Empire & Church: Anglo-America’s Buyout of the Vatican and the Hyper-Modern Demise of Catholicism

Empire & Church: Anglo-America’s Buyout of the Vatican and the Hyper-Modern Demise of Catholicism

Over the past century, the Anglo-American Commonwealth succeeded in knocking down all rival empires, except one: the Holy Roman Catholic Church. Without armies or a capillary bureaucracy, the Catholic Church looms as a de-territorialized kingdom embracing worldwide a billion subjects, who are glued to its decisional center —a council of charismatic geriatrics— by an unquestioning belief in the infallible sacrality vested in Rome’s holy men for having, in succession, sat on the throne of Peter, the vicar of Christ.

What has allowed the Holy See to maintain a stronghold in the world is addressed in Empire & Church by touching on that ancient question of military versus priestly primacy, which is at the heart of the Church’s millennial experience up to the advent of the modern epoch. To be wielded properly, power must still inspire a mystical type of awe, which the sword alone, no matter how technically devastating, cannot confer.
Yet, already debilitated and unsure of her footing in the Era of the Machine —which heralded the suppression of pain and a triumphant worship of Technique,— the Church, ever the object of envy and resentment, became the target of a joint offensive from two antagonistic ends of the creedal arc: Fascist traditionalism on the one side and Anglo-American Liberalism on the other.

This book details the picaresque twists that punctuated Rome’s vicissitudes in the first half of the twentieth century. With WWI, she was initially deprived of her military arm (Austro-Hungary); she gingerly walked the tightrope between Nazism and Fascism in the 1930s, and eventually survived WWII by the skin of her teeth.
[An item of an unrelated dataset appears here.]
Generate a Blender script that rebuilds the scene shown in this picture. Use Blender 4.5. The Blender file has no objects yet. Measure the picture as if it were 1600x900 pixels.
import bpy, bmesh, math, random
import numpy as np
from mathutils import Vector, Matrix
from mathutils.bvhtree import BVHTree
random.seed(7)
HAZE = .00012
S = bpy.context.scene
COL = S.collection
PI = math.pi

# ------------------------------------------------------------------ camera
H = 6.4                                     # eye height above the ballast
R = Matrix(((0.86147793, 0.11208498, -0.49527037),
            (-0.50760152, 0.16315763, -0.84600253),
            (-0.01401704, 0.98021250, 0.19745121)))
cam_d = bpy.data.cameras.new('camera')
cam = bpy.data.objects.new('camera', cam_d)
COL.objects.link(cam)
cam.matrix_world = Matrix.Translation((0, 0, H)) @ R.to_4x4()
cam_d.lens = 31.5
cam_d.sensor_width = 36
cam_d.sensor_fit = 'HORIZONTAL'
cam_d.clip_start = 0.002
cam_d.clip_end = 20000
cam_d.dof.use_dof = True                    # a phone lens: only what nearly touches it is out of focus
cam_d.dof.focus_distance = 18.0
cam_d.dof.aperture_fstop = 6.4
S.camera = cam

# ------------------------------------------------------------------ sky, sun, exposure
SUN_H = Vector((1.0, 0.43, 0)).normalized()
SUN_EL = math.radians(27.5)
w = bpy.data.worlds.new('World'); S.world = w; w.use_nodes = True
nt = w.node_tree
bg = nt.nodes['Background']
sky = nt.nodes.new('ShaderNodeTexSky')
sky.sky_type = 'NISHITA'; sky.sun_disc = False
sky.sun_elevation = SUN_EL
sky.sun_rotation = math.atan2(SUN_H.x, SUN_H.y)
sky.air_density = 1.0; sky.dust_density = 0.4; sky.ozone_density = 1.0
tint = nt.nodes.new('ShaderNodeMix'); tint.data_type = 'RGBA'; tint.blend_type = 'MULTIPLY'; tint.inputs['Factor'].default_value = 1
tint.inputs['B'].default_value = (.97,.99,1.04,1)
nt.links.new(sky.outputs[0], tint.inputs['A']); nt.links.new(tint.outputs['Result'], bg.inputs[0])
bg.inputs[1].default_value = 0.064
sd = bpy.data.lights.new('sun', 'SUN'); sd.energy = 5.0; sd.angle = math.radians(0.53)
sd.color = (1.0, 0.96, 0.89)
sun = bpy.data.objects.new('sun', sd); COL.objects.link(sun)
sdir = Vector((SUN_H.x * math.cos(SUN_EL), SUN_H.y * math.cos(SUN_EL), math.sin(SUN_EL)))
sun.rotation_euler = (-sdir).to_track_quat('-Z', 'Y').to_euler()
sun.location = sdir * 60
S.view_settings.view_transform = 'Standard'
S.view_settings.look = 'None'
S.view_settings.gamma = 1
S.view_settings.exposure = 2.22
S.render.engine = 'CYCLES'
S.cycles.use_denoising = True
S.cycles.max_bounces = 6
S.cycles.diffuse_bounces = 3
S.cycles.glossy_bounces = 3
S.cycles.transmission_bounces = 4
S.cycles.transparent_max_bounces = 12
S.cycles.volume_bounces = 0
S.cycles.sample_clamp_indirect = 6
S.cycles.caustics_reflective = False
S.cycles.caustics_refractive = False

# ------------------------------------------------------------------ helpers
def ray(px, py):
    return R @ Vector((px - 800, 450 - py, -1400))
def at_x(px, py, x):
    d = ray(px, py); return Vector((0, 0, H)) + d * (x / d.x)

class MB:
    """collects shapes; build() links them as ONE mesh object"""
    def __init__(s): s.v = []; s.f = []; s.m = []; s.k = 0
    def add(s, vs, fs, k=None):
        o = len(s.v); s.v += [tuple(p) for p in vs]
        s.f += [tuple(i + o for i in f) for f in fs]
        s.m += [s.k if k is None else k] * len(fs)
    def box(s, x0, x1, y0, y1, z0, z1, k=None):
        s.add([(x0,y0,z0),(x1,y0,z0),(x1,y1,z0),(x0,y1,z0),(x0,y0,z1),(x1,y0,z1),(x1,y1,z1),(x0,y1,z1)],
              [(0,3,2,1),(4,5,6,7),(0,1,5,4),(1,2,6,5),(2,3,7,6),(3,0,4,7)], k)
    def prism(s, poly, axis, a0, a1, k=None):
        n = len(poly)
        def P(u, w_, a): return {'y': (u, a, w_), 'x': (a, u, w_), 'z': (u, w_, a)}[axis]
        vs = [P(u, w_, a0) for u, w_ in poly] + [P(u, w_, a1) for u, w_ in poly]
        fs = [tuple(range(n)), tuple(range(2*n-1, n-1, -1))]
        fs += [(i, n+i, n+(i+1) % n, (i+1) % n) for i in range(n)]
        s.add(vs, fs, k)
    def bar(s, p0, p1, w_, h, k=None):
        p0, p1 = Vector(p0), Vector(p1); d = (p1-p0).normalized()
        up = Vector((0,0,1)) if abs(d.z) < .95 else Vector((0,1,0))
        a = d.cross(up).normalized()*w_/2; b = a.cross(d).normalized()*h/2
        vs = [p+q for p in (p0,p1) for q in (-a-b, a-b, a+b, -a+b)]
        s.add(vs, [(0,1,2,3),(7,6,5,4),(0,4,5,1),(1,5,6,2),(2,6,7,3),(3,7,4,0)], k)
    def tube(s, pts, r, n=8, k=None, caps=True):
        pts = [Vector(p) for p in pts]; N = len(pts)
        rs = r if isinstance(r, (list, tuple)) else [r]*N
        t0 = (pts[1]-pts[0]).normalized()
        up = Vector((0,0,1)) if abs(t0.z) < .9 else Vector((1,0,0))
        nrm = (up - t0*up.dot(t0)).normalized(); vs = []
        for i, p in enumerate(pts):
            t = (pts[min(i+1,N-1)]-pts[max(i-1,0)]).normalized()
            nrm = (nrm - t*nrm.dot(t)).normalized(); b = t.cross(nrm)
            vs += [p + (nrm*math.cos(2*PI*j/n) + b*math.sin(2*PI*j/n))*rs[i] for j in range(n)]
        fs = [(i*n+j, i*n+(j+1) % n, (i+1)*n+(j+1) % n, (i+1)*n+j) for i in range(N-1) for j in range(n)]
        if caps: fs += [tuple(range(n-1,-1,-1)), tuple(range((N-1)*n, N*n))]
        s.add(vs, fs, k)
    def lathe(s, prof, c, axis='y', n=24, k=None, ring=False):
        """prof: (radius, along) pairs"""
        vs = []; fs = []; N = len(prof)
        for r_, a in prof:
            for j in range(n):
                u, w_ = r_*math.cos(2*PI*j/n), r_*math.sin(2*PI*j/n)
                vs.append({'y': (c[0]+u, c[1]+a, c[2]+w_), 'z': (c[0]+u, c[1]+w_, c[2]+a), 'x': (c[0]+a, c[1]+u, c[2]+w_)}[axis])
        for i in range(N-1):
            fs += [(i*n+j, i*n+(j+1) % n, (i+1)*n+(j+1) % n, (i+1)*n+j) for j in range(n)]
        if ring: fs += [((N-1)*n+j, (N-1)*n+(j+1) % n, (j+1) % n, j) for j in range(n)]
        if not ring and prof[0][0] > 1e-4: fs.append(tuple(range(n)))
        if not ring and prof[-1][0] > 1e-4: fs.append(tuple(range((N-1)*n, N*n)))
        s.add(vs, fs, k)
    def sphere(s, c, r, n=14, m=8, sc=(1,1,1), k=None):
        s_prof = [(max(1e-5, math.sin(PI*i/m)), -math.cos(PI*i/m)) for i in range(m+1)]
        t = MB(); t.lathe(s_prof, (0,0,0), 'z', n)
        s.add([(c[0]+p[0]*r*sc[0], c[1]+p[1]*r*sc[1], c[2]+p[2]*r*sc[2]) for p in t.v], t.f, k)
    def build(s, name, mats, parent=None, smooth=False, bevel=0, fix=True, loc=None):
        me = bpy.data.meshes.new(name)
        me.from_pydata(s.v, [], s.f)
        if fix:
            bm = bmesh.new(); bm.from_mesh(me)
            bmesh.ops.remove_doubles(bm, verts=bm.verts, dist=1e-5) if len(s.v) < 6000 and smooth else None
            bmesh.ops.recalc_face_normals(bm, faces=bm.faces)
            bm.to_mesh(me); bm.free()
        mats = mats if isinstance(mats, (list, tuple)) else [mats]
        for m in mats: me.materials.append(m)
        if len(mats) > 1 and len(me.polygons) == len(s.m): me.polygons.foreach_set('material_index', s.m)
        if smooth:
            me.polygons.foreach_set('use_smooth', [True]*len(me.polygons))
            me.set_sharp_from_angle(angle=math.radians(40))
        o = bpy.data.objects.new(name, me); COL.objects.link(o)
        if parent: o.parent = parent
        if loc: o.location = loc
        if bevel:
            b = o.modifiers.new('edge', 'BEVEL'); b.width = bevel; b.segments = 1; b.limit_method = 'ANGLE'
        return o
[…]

With the demise of Communism, and the proclaimed supremacy of the Anglo-American Commonwealth, American hawks, animated by typically Fascist anti-clerical sentiment finally laid siege to the pontificate of John Paull II, as a part of a maneuver aimed at swallowing the Vatican whole, along with its billion aficionados, into the Commonwealth. After a thirty-year long arm-wrestling match, this came to pass with the abdication of Benedict XVI and the election of Francis in 2013.

Empire & Church explores the spiritual confrontation between Catholicism and Anglo-American Liberalism in light of Rome’s late surrender, which has turned the Vatican into a bureau of the American imperium.